Four Fair Bluff locals, chamber of commerce President Kathy Ashley, Evelyn Waddell, Carolyn Foley and Gayle Hayes, attended the three-and-a-half hour meeting in Raleigh last week, and they said that many of the design ideas presented look promising but that other ideas were not realistic.

Among other attendees were Lincoln Walter, a certified urban planner who has been retained by the State of North Carolina to work with Fair Bluff in helping come up with ideas to redevelop the town after the flood, Chilton Rogers, director of community engagement for the N.C. Rural Center, Jessica Southwell of the state’s disaster hazard mitigation program, Antonio Rowland and Brandie Haywood of the Federal Emergency Management Agency and Robby Layton and Andrew Fox of the NCSU School of Design faculty.
Walther plans to be in Fair Bluff Monday to continue gathering information for a study on identifying techniques to retrofit Fair Bluff to prevent future flood damage and to assess feasibility and associated costs.
All four Fair Bluff attendees at last week’s Raleigh meeting said they were impressed with the designs presented, although they felt some were somewhat unrealistic because, when students were assigned to come up with redevelopment plans for Fair Bluff, they were given no budget restraints. Before plans can be implemented, funding would have to be obtained.
Ashley, the chamber president, said she was impressed to see the visions of young people from outside Fair Bluff.
“It was very interesting,” she said. “Now whether we can get these things done is something else. The students are not involved thinking about funding because their professor told them to go into it like they don’t have a budget and to only think about design.”
Ashley said that some of the proposals would keep existing buildings in downtown Fair Bluff, while others would eliminate those buildings. “Andrew Fox, a professor, said he grew up in a small town of 1,200 people, and he told the students they might want to tone their proposals ‘down’ a bit,” Ashley said.

One proposal that all four Fair Bluff participants found intriguing and financially practical was one student’s idea of putting an amphitheater on the former Scott Chevrolet property beside the existing boat landing on the Lumber River.

They felt that is something that might be doable without being too expensive to become a reality.
“I think you could take some of the concepts they came up with and use them, but not everything, because the funding is not there,” said Ashley.

“I thought their concepts of rebuilding Fair Bluff were very interesting in certain ways,” Waddell said. “Some of them had some ideas that I think were practical and usable, so to speak, but some of them were a little bit far-fetched.”

“The students shared a variety of ideas, shedding a ray of sunshine on a bad situation,” said Gayle Hayes. “It was so good.
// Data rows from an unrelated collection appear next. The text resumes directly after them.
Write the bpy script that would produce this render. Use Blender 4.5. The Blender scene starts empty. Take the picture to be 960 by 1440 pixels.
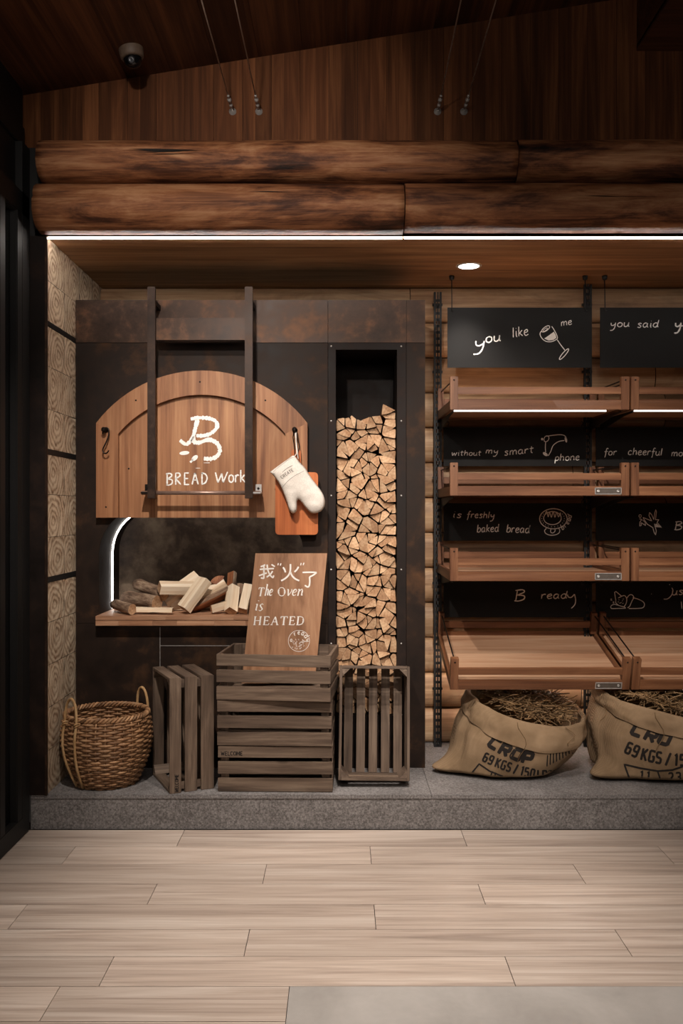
import bpy, bmesh, math, random
from mathutils import Vector, Matrix, noise
from mathutils.bvhtree import BVHTree
from mathutils.geometry import delaunay_2d_cdt

random.seed(7)
PI = math.pi
S = bpy.context.scene
C = S.collection

# ------------------------------------------------------------------ camera
FPX = 1271.0                      # focal length in pixels of the 960x1440 frame
EYE = Vector((0, 0, 1.37))
cam_d = bpy.data.cameras.new('camera')
cam = bpy.data.objects.new('camera', cam_d)
C.objects.link(cam)
cam.location = EYE
cam.rotation_euler = (PI / 2, 0, 0)
cam_d.sensor_fit = 'VERTICAL'
cam_d.sensor_height = 36.0
cam_d.lens = 36.0 * FPX / 1440.0
cam_d.clip_end = 60
S.camera = cam

# ------------------------------------------------------------------ world, exposure, room lights
S.view_settings.view_transform = 'Standard'
S.view_settings.look = 'None'
S.view_settings.gamma = 1.0
S.view_settings.use_curve_mapping = False
S.view_settings.exposure = 0.0
W = bpy.data.worlds.new('world')
S.world = W
W.use_nodes = True
W.node_tree.nodes['Background'].inputs[0].default_value = (1.0, .86, .74, 1)
W.node_tree.nodes['Background'].inputs[1].default_value = 0.010


def spot(name, loc, aim, power, deg, blend=.6, size=.04, col=(1, .86, .72)):
    l = bpy.data.lights.new(name, 'SPOT')
    l.energy = power
    l.spot_size = math.radians(deg)
    l.spot_blend = blend
    l.shadow_soft_size = size
    l.color = col
    o = bpy.data.objects.new(name, l)
    C.objects.link(o)
    o.location = loc
    o.rotation_euler = (Vector(aim) - Vector(loc)).to_track_quat('-Z', 'Y').to_euler()
    return o


# ceiling spots of the shop, in front of the oven wall
WARM = (1, .90, .81)
spot('spot_lamp', (-.58, 2.05, 3.25), (-.50, 4.2, 1.15), 320, 48, .9, .03, WARM)
spot('spot_lamp', (.42, 2.2, 3.32), (.82, 4.3, .95), 150, 52, .9, .03, WARM)
spot('spot_lamp', (.42, .5, 3.2), (.85, 4.4, 1.0), 470, 34, .9, .03, WARM)
spot('spot_lamp', (.20, 2.6, 3.4), (.05, 3.0, 0), 470, 54, 1.0, .05, WARM)
spot('spot_lamp', (-.55, 1.2, 3.0), (-.40, 3.9, 2.62), 150, 48, 1.0, .06, WARM)
# added soft frontal fill, standing in for the bright room behind the camera
_a = bpy.data.lights.new('room_fill_lamp', 'AREA')
_a.shape = 'RECTANGLE'
_a.size, _a.size_y = 2.6, .8
_a.energy = 22
_a.color = WARM
_ao = bpy.data.objects.new('room_fill_lamp', _a)
C.objects.link(_ao)
_ao.location = (.6, -.8, 2.7)
_ao.rotation_euler = (Vector((.5, 4.3, 1.0)) - _ao.location).to_track_quat('-Z', 'Y').to_euler()


# ------------------------------------------------------------------ colour and material helpers
def lin(h):
    h = h.lstrip('#')
    r = []
    for i in (0, 2, 4):
        c = int(h[i:i + 2], 16) / 255
        r.append(c / 12.92 if c <= .04045 else ((c + .055) / 1.055) ** 2.4)
    return (*r, 1)


class NT:
    def __init__(s, name):
        s.m = bpy.data.materials.new(name)
        s.m.use_nodes = True
        s.t = s.m.node_tree
        s.b = s.t.nodes['Principled BSDF']

    def n(s, typ, **kw):
        x = s.t.nodes.new(typ)
        for k, v in kw.items():
            setattr(x, k, v)
        return x

    def l(s, a, b):
        s.t.links.new(a, b)

    def val(s, x, i, v):
        if hasattr(v, 'links'):
            s.l(v, x.inputs[i])
        else:
            x.inputs[i].default_value = v

    def math(s, op, a, b=0.0, c=0.0):
        x = s.n('ShaderNodeMath', operation=op)
        s.val(x, 0, a), s.val(x, 1, b)
        if op in ('MULTIPLY_ADD',):
            s.val(x, 2, c)
        return x.outputs[0]

    def vmath(s, op, a, b):
        x = s.n('ShaderNodeVectorMath', operation=op)
        s.val(x, 0, a), s.val(x, 1, b)
        return x.outputs[0]

    def ramp(s, fac, stops, interp='LINEAR'):
        x = s.n('ShaderNodeValToRGB')
        x.color_ramp.interpolation = interp
        el = x.color_ramp.elements
        while len(el) < len(stops):
            el.new(.5)
        for e, (p, c) in zip(el, stops):
            e.position = p
            e.color = c if len(c) == 4 else (*c, 1)
        s.l(fac, x.inputs[0])
        return x.outputs[0]

    def noise(s, vec, scale, detail=4, rough=.55, dist=0.0):
        x = s.n('ShaderNodeTexNoise')
        s.l(vec, x.inputs['Vector'])
        x.inputs['Scale'].default_value = scale
        x.inputs['Detail'].default_value = detail
        x.inputs['Roughness'].default_value = rough
        x.inputs['Distortion'].default_value = dist
        return x.outputs[0]

    def mix(s, fac, a, b, mode='MIX'):
        x = s.n('ShaderNodeMix', data_type='RGBA', blend_type=mode)
        s.val(x, 0, fac), s.val(x, 6, a), s.val(x, 7, b)
        return x.outputs[2]

    def bump(s, h, strength, dist=.004):
        x = s.n('ShaderNodeBump')
        x.inputs['Strength'].default_value = strength
        x.inputs['Distance'].default_value = dist
        s.l(h, x.inputs['Height'])
        s.l(x.outputs[0], s.b.inputs['Normal'])

    def tone(s):
        x = s.n('ShaderNodeAttribute', attribute_name='tone')
        return x.outputs['Fac']

    def rnd(s):
        return s.n('ShaderNodeObjectInfo').outputs['Random']

    def coords(s):
        return s.n('ShaderNodeTexCoord').outputs['Object']


def plain(name, col, rough=.5, metal=0.0, spec=.5, bump=0, nscale=60, var=.15):
    k = NT(name)
    c = k.coords()
    n = k.noise(c, nscale, 4)
    a = tuple(x * (1 - var) for x in col[:3]) + (1,)
    b = tuple(min(1, x * (1 + var)) for x in col[:3]) + (1,)
    k.l(k.ramp(n, [(.3, a), (.7, b)]), k.b.inputs['Base Color'])
    k.b.inputs['Roughness'].default_value = rough
    k.b.inputs['Metallic'].default_value = metal
    k.b.inputs['Specular IOR Level'].default_value = spec
    if bump:
        k.bump(n, bump)
    return k.m


def glow(name, col, strength):
    k = NT(name)
    k.b.inputs['Base Color'].default_value = (.8, .8, .8, 1)
    k.b.inputs['Emission Color'].default_value = (*col, 1)
    k.b.inputs['Emission Strength'].default_value = strength
    return k.m


SAT = .96


def wood(name, dark, mid, light, axis='X', strip=None, var=.35, rough=.5, bump=.25, long=1.1, cross=16,
         blotch=None, knots=0.0, spec=.35, objvar=.15):
    """grain runs along axis; strip = (axis letter, width) lays boards side by side"""
    k = NT(name)
    c = k.coords()
    tone = k.tone()
    r = k.rnd()
    t = tone
    if strip:
        sep = k.n('ShaderNodeSeparateXYZ')
        k.l(c, sep.inputs[0])
        idx = k.math('FLOOR', k.math('DIVIDE', sep.outputs['XYZ'.index(strip[0])], strip[1]))
        wn = k.n('ShaderNodeTexWhiteNoise', noise_dimensions='1D')
        k.l(k.math('ADD', idx, k.math('MULTIPLY', r, 31.0)), wn.inputs['W'])
        t = k.math('ADD', tone, wn.outputs['Value'])
    off = k.math('ADD', k.math('MULTIPLY', t, 17.3), k.math('MULTIPLY', r, 41.7))
    comb = k.n('ShaderNodeCombineXYZ')
    for i in range(3):
        k.l(off, comb.inputs[i])
    sc = [cross, cross, cross]
    sc['XYZ'.index(axis)] = long
    v = k.vmath('ADD', k.vmath('MULTIPLY', c, tuple(sc)), comb.outputs[0])
    n1 = k.noise(v, 1.0, 6, .6, .9)
    sc2 = [x * 6 for x in sc]
    sc2['XYZ'.index(axis)] = long * 2.2
    v2 = k.vmath('ADD', k.vmath('MULTIPLY', c, tuple(sc2)), comb.outputs[0])
    n2 = k.noise(v2, 1.0, 4, .6, .3)
    f = k.math('ADD', k.math('MULTIPLY', n1, .68), k.math('MULTIPLY', n2, .32))
    col = k.ramp(f, [(.30, dark), (.49, mid), (.66, light)])
    if blotch:
        scb = [cross * .35] * 3
        scb['XYZ'.index(axis)] = long * 1.6
        vb = k.vmath('ADD', k.vmath('MULTIPLY', c, tuple(scb)), comb.outputs[0])
        nb = k.noise(vb, 1.0, 5, .65, .8)
        fb = k.ramp(nb, [(blotch[1], (0, 0, 0, 1)), (blotch[2], (1, 1, 1, 1))])
        col = k.mix(fb, col, blotch[0])
    if knots:
        vk = k.n('ShaderNodeTexVoronoi', feature='DISTANCE_TO_EDGE')
        scv = [3.2] * 3
        scv['XYZ'.index(axis)] = 1.6
        vor = k.n('ShaderNodeTexVoronoi')
        k.l(k.vmath('ADD', k.vmath('MULTIPLY', c, tuple(x * 1.7 for x in scv)), comb.outputs[0]), vor.inputs['Vector'])
        vor.inputs['Scale'].default_value = 1.0
        fk = k.ramp(vor.outputs['Distance'], [(.04, (1, 1, 1, 1)), (.10, (0, 0, 0, 1))])
        col = k.mix(k.math('MULTIPLY', fk, knots), col, tuple(x * .45 for x in dark[:3]) + (1,))
        k.t.nodes.remove(vk)
    hsv = k.n('ShaderNodeHueSaturation')
    k.l(col, hsv.inputs['Color'])
    frac = k.math('FRACT', k.math('MULTIPLY', t, 7.77)) if strip else k.math('FRACT', k.math('MULTIPLY', tone, 7.77))
    vv = k.math('ADD', k.math('MULTIPLY', frac, var), 1 - var / 2)
    if objvar:
        vv = k.math('MULTIPLY', vv, k.math('ADD', k.math('MULTIPLY', r, objvar), 1 - objvar / 2))
    hsv.inputs['Saturation'].default_value = SAT
    k.l(vv, hsv.inputs['Value'])
    k.l(hsv.outputs[0], k.b.inputs['Base Color'])
    k.b.inputs['Roughness'].default_value = rough
    k.b.inputs['Specular IOR Level'].default_value = spec
    if bump:
        k.bump(f, bump)
    return k.m


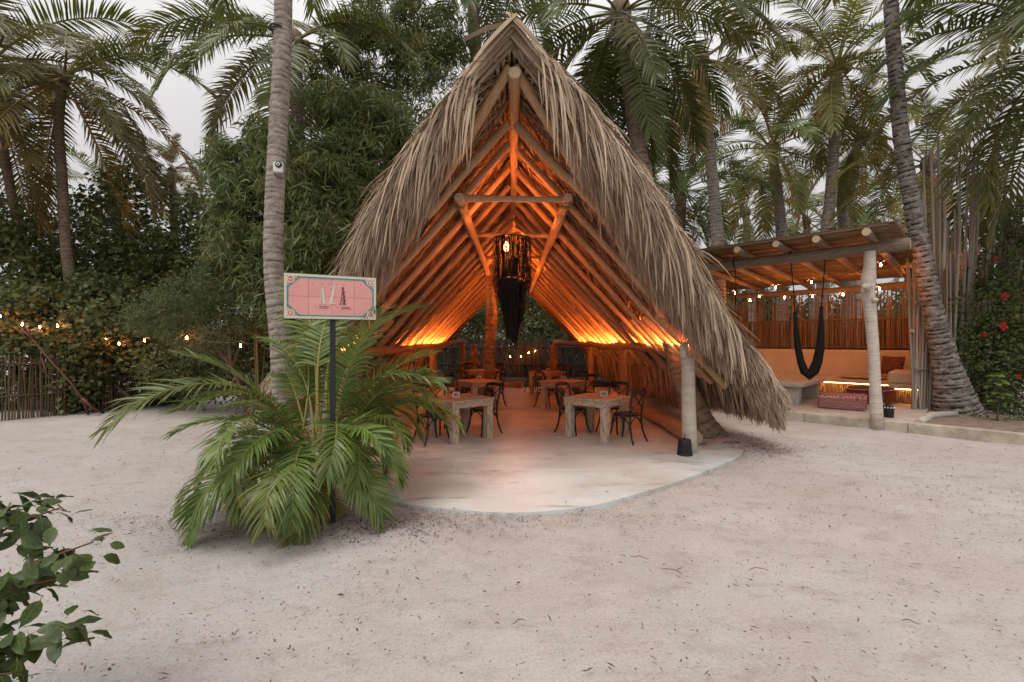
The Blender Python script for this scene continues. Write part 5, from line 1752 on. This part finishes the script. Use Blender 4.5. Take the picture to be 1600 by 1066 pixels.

They were only discussing the riverfront and backstreet behind the stores and, of course, there are a lot of people who are upset about their homes and businesses being destroyed, and you can’t have one without the other.”

“It gave you an upbeat feel that Fair Bluff is not forgotten,” Carolyn Foley said. “I felt like some of the students, the ones who had visited Fair Bluff, were in touch with reality, but some others were not. But they had some really good ideas and I think that, if you took a couple of their ideas and put them together, it would be a good fit for Fair Bluff.”

Foley said that money to implement whatever plans are agreed will be the big issue.
Both Waddell and Foley were critical of the fact that town officials did not attend the session.

“My complaint about that meeting is that none of the powers that be went. It bothered us that, out of all of Fair Bluff, only four women cared to go. We were upset by that,” Waddell said.
Foley was even more emphatic. “It’s worse than a shame that nobody from the town went to the meeting. Here they are, these people in Raleigh, trying to help us and nobody with the town government cares enough to go and see what they’re doing or give them any input.”

Walters said the design group will probably hold another meeting, this time in Fair Bluff, in the near future, and that suits Foley. “I think it would be really good for them to talk to a whole bunch of people in Fair Buff. They need to talk to the ‘Average Joe’ in Fair Bluff.”